[Information provided start]

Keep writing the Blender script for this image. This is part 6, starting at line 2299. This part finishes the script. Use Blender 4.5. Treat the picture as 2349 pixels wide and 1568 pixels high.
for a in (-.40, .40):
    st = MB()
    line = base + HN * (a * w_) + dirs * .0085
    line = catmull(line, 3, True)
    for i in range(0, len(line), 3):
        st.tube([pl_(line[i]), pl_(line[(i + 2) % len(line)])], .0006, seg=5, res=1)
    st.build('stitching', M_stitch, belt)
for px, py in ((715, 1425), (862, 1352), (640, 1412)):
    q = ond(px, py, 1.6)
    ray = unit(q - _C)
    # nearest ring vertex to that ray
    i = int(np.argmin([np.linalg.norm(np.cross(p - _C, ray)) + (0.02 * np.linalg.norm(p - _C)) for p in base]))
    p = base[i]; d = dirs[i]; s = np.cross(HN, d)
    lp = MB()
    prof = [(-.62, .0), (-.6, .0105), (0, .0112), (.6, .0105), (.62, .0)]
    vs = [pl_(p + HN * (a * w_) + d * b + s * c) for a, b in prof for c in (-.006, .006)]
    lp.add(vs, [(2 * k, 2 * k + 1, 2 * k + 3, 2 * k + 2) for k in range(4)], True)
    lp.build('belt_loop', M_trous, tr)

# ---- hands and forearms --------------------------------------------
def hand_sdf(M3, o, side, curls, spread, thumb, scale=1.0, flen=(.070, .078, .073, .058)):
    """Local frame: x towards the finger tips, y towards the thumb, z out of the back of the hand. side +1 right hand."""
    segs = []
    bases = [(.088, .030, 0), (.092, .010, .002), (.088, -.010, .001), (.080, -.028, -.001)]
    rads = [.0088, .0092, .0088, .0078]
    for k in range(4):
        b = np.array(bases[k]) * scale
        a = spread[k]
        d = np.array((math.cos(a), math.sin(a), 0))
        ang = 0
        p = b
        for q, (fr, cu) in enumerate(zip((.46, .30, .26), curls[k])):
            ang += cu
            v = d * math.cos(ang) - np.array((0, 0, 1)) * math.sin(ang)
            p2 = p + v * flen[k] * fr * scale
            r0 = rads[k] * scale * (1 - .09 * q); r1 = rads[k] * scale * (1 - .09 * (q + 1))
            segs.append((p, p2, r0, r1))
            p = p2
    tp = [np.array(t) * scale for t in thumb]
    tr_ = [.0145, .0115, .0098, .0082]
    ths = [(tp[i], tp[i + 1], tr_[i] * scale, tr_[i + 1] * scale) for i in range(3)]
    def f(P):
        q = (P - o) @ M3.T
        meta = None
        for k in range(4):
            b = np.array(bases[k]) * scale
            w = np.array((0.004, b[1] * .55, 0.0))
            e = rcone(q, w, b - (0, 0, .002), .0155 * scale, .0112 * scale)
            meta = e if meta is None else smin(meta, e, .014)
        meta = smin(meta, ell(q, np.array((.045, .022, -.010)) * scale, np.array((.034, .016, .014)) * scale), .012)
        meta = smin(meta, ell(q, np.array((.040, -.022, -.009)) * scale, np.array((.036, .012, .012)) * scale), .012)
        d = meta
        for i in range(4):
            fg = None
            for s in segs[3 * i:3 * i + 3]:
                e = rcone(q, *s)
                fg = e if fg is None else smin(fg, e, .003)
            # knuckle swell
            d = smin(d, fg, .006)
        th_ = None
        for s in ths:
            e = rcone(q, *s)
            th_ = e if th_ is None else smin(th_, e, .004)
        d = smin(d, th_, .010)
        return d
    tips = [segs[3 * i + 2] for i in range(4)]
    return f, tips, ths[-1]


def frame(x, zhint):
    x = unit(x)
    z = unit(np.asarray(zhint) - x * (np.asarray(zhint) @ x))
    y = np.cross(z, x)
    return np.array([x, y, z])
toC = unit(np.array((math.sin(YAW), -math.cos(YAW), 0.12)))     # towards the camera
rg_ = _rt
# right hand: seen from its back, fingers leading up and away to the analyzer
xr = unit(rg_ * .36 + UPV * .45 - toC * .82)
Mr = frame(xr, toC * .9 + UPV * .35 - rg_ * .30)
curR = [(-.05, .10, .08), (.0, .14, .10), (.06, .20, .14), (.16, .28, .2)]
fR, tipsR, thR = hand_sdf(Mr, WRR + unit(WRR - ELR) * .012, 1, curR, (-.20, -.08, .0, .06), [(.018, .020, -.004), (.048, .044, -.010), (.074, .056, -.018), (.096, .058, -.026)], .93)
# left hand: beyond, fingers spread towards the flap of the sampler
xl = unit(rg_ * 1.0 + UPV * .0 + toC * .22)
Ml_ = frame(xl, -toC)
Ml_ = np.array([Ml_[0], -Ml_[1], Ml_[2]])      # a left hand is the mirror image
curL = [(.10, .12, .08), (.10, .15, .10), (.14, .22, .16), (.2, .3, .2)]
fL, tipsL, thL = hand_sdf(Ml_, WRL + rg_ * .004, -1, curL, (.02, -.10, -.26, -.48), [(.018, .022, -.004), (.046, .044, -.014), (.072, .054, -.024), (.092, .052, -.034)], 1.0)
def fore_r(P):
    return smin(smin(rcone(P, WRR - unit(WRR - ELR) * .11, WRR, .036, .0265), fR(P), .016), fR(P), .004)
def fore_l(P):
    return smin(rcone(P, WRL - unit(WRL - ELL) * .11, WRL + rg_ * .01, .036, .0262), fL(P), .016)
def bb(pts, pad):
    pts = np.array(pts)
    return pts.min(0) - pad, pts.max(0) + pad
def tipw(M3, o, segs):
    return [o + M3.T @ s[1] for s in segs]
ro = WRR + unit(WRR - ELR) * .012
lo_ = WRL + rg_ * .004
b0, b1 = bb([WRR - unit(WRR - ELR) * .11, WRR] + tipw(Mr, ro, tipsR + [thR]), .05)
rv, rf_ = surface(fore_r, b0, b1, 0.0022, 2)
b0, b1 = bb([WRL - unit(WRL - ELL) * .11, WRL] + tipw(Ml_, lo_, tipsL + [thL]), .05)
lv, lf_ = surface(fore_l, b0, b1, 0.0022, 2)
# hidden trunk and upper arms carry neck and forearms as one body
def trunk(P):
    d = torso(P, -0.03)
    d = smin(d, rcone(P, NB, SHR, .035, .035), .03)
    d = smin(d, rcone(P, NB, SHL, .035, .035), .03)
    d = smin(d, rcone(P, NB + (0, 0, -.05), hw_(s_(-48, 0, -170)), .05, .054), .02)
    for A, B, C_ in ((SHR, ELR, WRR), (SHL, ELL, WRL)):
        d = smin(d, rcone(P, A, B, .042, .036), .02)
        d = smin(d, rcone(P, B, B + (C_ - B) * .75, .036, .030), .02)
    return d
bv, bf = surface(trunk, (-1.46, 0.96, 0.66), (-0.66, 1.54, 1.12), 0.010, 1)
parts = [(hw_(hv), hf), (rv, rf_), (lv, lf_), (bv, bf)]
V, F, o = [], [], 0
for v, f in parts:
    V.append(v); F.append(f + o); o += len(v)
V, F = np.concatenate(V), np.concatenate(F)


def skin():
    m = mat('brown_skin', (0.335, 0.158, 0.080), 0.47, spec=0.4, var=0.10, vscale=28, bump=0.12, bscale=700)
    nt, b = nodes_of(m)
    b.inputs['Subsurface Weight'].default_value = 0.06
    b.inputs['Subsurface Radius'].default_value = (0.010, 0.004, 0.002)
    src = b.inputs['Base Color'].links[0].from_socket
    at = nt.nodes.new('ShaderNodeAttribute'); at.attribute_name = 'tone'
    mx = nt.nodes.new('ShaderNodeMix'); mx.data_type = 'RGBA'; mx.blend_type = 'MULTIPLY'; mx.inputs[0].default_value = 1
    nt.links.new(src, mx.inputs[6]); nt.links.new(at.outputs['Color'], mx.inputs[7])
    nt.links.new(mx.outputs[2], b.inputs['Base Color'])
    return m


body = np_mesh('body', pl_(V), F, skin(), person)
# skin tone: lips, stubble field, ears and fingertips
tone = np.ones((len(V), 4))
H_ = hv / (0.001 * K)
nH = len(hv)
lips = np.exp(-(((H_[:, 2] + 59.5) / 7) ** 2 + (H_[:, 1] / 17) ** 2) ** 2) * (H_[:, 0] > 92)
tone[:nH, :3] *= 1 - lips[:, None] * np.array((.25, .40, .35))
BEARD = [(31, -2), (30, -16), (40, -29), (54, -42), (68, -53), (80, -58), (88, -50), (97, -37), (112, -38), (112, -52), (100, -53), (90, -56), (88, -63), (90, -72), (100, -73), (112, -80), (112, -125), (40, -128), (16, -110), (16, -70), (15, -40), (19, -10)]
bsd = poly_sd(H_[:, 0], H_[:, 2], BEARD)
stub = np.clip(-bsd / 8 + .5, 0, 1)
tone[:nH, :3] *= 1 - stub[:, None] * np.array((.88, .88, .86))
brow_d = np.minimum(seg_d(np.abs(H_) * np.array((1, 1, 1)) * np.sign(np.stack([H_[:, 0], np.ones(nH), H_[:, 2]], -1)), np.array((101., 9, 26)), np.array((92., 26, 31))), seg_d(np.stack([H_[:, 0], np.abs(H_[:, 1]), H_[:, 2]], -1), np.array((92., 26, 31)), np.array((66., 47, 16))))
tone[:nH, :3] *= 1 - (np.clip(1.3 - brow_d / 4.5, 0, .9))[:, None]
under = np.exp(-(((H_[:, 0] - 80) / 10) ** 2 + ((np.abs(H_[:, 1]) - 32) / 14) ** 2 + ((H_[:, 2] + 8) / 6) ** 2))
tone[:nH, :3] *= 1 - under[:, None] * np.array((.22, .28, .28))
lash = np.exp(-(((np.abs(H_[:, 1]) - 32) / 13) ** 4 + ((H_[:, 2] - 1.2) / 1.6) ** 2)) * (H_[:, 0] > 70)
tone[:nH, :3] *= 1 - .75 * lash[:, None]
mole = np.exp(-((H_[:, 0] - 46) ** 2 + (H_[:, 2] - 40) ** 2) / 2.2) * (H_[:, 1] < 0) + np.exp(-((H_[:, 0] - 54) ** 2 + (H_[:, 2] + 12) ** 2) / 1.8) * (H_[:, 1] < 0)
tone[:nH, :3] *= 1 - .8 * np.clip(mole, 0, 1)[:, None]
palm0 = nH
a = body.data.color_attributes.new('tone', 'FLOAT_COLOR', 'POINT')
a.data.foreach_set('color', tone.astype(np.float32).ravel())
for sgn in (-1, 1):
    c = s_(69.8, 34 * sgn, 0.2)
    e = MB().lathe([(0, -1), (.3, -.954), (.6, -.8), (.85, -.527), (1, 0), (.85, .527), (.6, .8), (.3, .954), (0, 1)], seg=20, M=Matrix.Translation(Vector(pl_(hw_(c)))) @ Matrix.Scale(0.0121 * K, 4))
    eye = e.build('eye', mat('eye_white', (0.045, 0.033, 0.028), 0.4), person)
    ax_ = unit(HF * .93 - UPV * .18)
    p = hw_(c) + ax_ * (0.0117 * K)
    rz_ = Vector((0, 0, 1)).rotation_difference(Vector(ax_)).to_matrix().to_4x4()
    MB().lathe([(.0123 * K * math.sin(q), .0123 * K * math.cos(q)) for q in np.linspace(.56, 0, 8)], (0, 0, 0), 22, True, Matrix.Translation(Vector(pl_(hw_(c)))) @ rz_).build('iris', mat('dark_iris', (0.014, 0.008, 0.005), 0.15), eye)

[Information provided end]

Work to complete: Within the listing above, copy each line that has the string "image".

Result of the exercise:
Keep writing the Blender script for this image. This is part 6, starting at line 2299. This part finishes the script. Use Blender 4.5. Treat the picture as 2349 pixels wide and 1568 pixels high.
Ml_ = np.array([Ml_[0], -Ml_[1], Ml_[2]])      # a left hand is the mirror image